I know for a fact that when I get back to San Diego, I’ll NEVER find a team like the Ballers. This team was a God’s biggest blessing to me while we’ve been here. I hate thinking about leaving them. They’re all supportive and we’re already talking about visiting each other once we get home. I don’t even want to think about leaving them yet! We’ve only lost one game in our second season together! We’re in first place with a big lead!! We still have a few more games and rain make ups, that we need to win! I’m confident we’ll take first place this season, just because that would be an AMAZING way to end this season of softball and this season of life for my family.


I love you Chris, Luke, Timmy, Jessica, Derrick, David, Stacy, Brittany, Bradley and Josh – I’ll miss you guys so much.
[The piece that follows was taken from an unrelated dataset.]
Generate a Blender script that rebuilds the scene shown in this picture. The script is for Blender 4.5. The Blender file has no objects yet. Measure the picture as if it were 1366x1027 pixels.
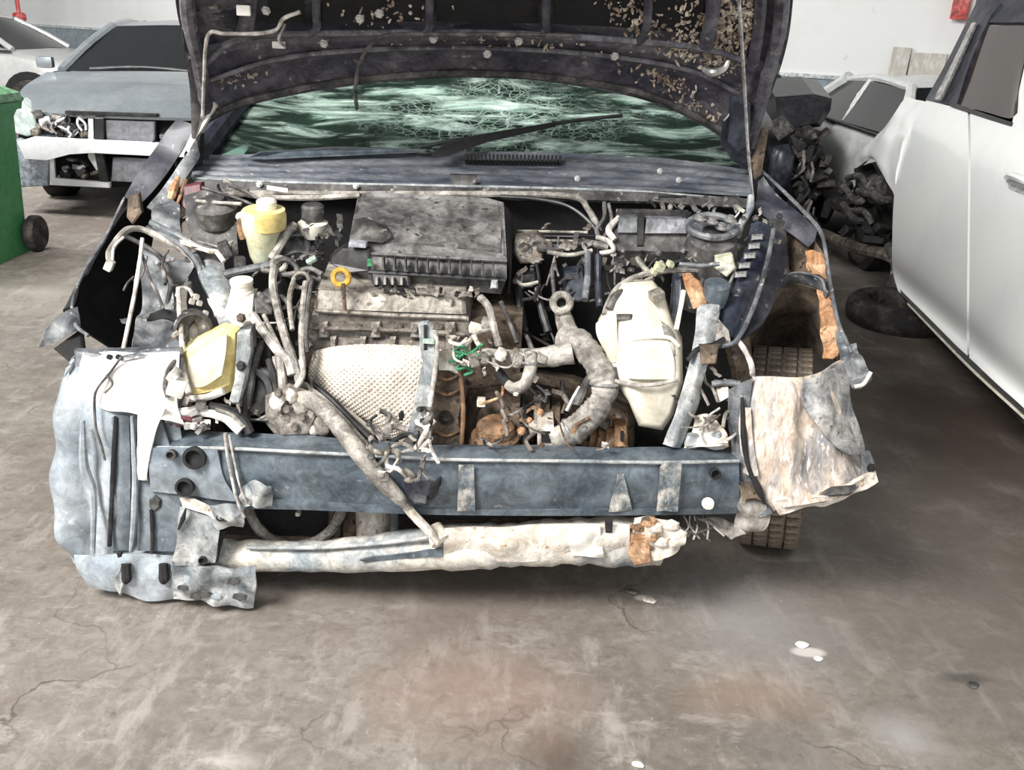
import bpy, bmesh, math, random
from mathutils import Vector, Matrix, noise
random.seed(7)
SC = bpy.context.scene
COL = SC.collection
R = math.radians

# ------------------------------------------------------------------ camera
F, CX, CY, HC = 1200.0, 683.0, 513.5, 1.42
TH = math.atan((513.5 - 32) / 1200.0)
RO = R(2.5)
cam_d = bpy.data.cameras.new('camera')
cam_d.sensor_fit = 'HORIZONTAL'
cam_d.sensor_width = 36.0
cam_d.lens = 36.0 * F / 1366.0
cam_d.clip_start = 0.05
cam = bpy.data.objects.new('camera', cam_d)
COL.objects.link(cam)
_X = Vector((1, 0, 0)); _U = Vector((0, math.sin(TH), math.cos(TH))); _F = Vector((0, math.cos(TH), -math.sin(TH)))
_r = _X * math.cos(RO) + _U * math.sin(RO); _u = -_X * math.sin(RO) + _U * math.cos(RO)
cam.matrix_world = Matrix(((_r.x, _u.x, -_F.x, 0), (_r.y, _u.y, -_F.y, 0), (_r.z, _u.z, -_F.z, HC), (0, 0, 0, 1)))
SC.camera = cam

# ------------------------------------------------------------------ world, lamps, exposure
wd = bpy.data.worlds.new('daylight'); SC.world = wd; wd.use_nodes = True
bg = wd.node_tree.nodes['Background']
bg.inputs[0].default_value = (0.93, 0.97, 1.0, 1); bg.inputs[1].default_value = 0.85
def area(name, loc, target, sx, sy, power, colr):
    l = bpy.data.lights.new(name, 'AREA'); l.shape = 'RECTANGLE'; l.size = sx; l.size_y = sy; l.energy = power; l.color = colr
    o = bpy.data.objects.new(name, l); COL.objects.link(o); o.location = loc
    o.rotation_euler = (Vector(target) - Vector(loc)).to_track_quat('-Z', 'Y').to_euler()
    return o
area('skylight_over_entrance', (-2.9, -0.7, 4.3), (-0.5, 2.2, 0.3), 2.0, 1.8, 470, (1.0, 0.98, 0.95))
area('added_fill_left', (-5.2, 6.0, 4.4), (-5.0, 10, 0.7), 3.5, 1.6, 640, (1.0, 1.0, 1.0))  # added lamp, no real fitting: brightens the left wall and grey car
SC.view_settings.view_transform = 'Standard'
SC.view_settings.look = 'None'
SC.view_settings.exposure = 0.6
SC.view_settings.gamma = 1.0
SC.view_settings.use_curve_mapping = False

# ------------------------------------------------------------------ helpers: photo point -> world
def ray(px, py):
    u = (px - CX) / F; v = -(py - CY) / F
    a = u * math.cos(RO) - v * math.sin(RO); b = u * math.sin(RO) + v * math.cos(RO)
    return Vector((a, math.cos(TH) + b * math.sin(TH), -math.sin(TH) + b * math.cos(TH)))
CAMP = Vector((0, 0, HC))
def W(px, py, Y):
    d = ray(px, py); return CAMP + d * (Y / d.y)
def Z(px, py, z):
    d = ray(px, py); return CAMP + d * ((z - HC) / d.z)
def PL(px, py, p0, n):
    d = ray(px, py); return CAMP + d * ((p0 - CAMP).dot(n) / d.dot(n))
def V(p):
    if isinstance(p, Vector): return p
    return W(*p)

# ------------------------------------------------------------------ materials
MATS = {}
def mat(name, c1, c2=None, scale=6.0, lo=0.42, hi=0.62, rough=0.6, metal=0.0, bump=0.0, speck=None, spk=0.64, stretch=None, coat=0.0, bscale=None, rough2=None, grime=.55, gs=26):
    """dusty / dirty surface: base colour c1, dirt c2 in noise patches, optional fine specks"""
    if name in MATS: return MATS[name]
    m = bpy.data.materials.new(name); m.use_nodes = True; nt = m.node_tree; N = nt.nodes; L = nt.links
    p = N['Principled BSDF']; p.inputs['Roughness'].default_value = rough; p.inputs['Metallic'].default_value = metal
    if coat: p.inputs['Coat Weight'].default_value = coat
    tc = N.new('ShaderNodeTexCoord'); co = tc.outputs['Object']
    if stretch:
        mp = N.new('ShaderNodeMapping'); mp.inputs['Scale'].default_value = stretch; L.new(co, mp.inputs[0]); co = mp.outputs[0]
    if c2 is None: c2 = c1
    n1 = N.new('ShaderNodeTexNoise'); n1.inputs['Scale'].default_value = scale; n1.inputs['Detail'].default_value = 8; n1.inputs['Roughness'].default_value = 0.68
    L.new(co, n1.inputs['Vector'])
    rp = N.new('ShaderNodeValToRGB'); rp.color_ramp.elements[0].position = lo; rp.color_ramp.elements[1].position = hi
    rp.color_ramp.elements[0].color = (*c1, 1); rp.color_ramp.elements[1].color = (*c2, 1)
    L.new(n1.outputs['Fac'], rp.inputs[0]); out = rp.outputs[0]
    if rough2 is not None:
        mr = N.new('ShaderNodeMapRange'); mr.inputs['From Min'].default_value = lo; mr.inputs['From Max'].default_value = hi
        mr.inputs['To Min'].default_value = rough; mr.inputs['To Max'].default_value = rough2
        L.new(n1.outputs['Fac'], mr.inputs[0]); L.new(mr.outputs[0], p.inputs['Roughness'])
    if speck:
        n2 = N.new('ShaderNodeTexNoise'); n2.inputs['Scale'].default_value = scale * 7; n2.inputs['Detail'].default_value = 4
        L.new(co, n2.inputs['Vector'])
        r2 = N.new('ShaderNodeValToRGB'); r2.color_ramp.elements[0].position = spk - .04; r2.color_ramp.elements[1].position = spk + .04
        L.new(n2.outputs['Fac'], r2.inputs[0])
        mx = N.new('ShaderNodeMixRGB'); mx.inputs[2].default_value = (*speck, 1)
        L.new(r2.outputs[0], mx.inputs[0]); L.new(out, mx.inputs[1]); out = mx.outputs[0]
    if grime:
        n4 = N.new('ShaderNodeTexNoise'); n4.inputs['Scale'].default_value = gs; n4.inputs['Detail'].default_value = 10; n4.inputs['Roughness'].default_value = .75
        n4.inputs['Distortion'].default_value = .6
        L.new(co, n4.inputs['Vector'])
        r4 = N.new('ShaderNodeValToRGB'); r4.color_ramp.elements[0].position = .40; r4.color_ramp.elements[1].position = .60
        lo4 = 1 - grime; hi4 = 1 + grime * .45
        r4.color_ramp.elements[0].color = (lo4, lo4 * .97, lo4 * .94, 1); r4.color_ramp.elements[1].color = (hi4, hi4, hi4, 1)
        L.new(n4.outputs['Fac'], r4.inputs[0])
        m4 = N.new('ShaderNodeMixRGB'); m4.blend_type = 'MULTIPLY'; m4.inputs[0].default_value = 1.0
        L.new(out, m4.inputs[1]); L.new(r4.outputs[0], m4.inputs[2]); out = m4.outputs[0]
    L.new(out, p.inputs['Base Color'])
    if bump:
        n3 = N.new('ShaderNodeTexNoise'); n3.inputs['Scale'].default_value = bscale or scale * 4; n3.inputs['Detail'].default_value = 5
        L.new(tc.outputs['Object'], n3.inputs['Vector'])
        b = N.new('ShaderNodeBump'); b.inputs['Strength'].default_value = bump; b.inputs['Distance'].default_value = 0.01
        L.new(n3.outputs['Fac'], b.inputs['Height']); L.new(b.outputs[0], p.inputs['Normal'])
    MATS[name] = m
    return m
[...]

No one will ever replace the spot you have in my heart!












Christian and Kelly, my girlies… you have rocked my world! I couldn’t have asked God for two better friends! I love you so much.VM’s for life, baby!

GO BALLERS!

Wednesday, October 1, 2008

First 10 in San Diego

Since the day we decided we were headed back west, I've been constantly thinking about "the first thing I'm going to do when we get back to San Diego!" There are SO many things I can't wait to do when I get home! So, today, on October 1st, the beginning of our 28 day countdown until the day of our flight, here's a list of 10 things I can't WAIT to do when we land on the sunny, West Coast!
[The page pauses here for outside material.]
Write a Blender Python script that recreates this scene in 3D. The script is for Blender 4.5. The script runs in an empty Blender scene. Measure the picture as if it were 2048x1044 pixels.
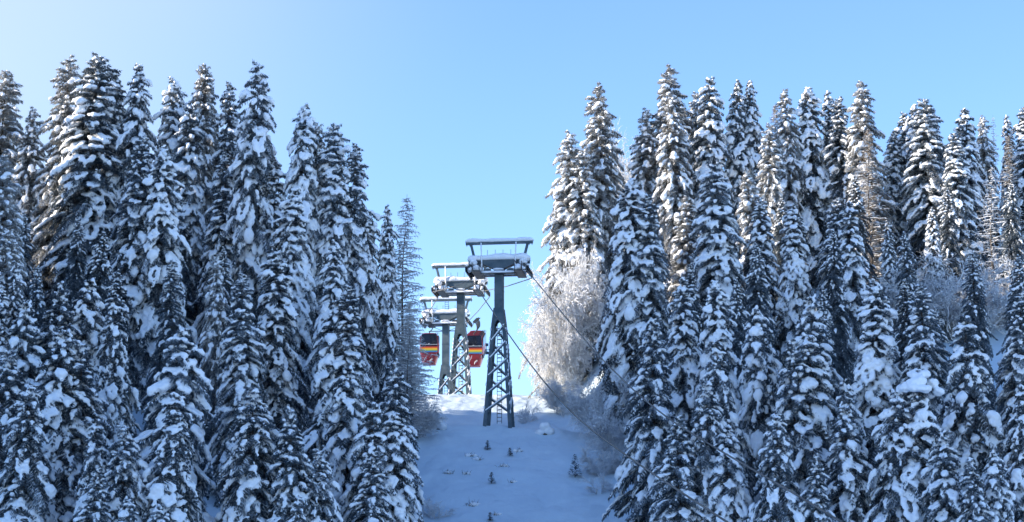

1. Hug my mom and dad, and let them have at my boys!
2. See extended family. Grandparents, aunts and uncles, cousins!
3. Get a Carne Asada Burrito from Sarita's in Spring Valley!
4. Meet with friends!
5. Get connected in a small group!
6. Cameron in pre-school!
7. Find a great softball team! (Mom and dad to come to the games!)
8. Trolley Stop Deli Pastrami and Swiss on Rye with pasta salad!
9. Playing scrabble with mom and dad!
10. Go visit our cabins in the desert!

After I finished listing these things, I realized that this list is comprised mostly of things I've taken for granted in the past. They were just part of a regular routine of our life! And I'll probably take them for granted again. But for now, I'm so thankful for those things. I'm also excited to make the last 27 days here in Raleigh great, special and memorable! We are leaving a beautiful place and a great group of friends.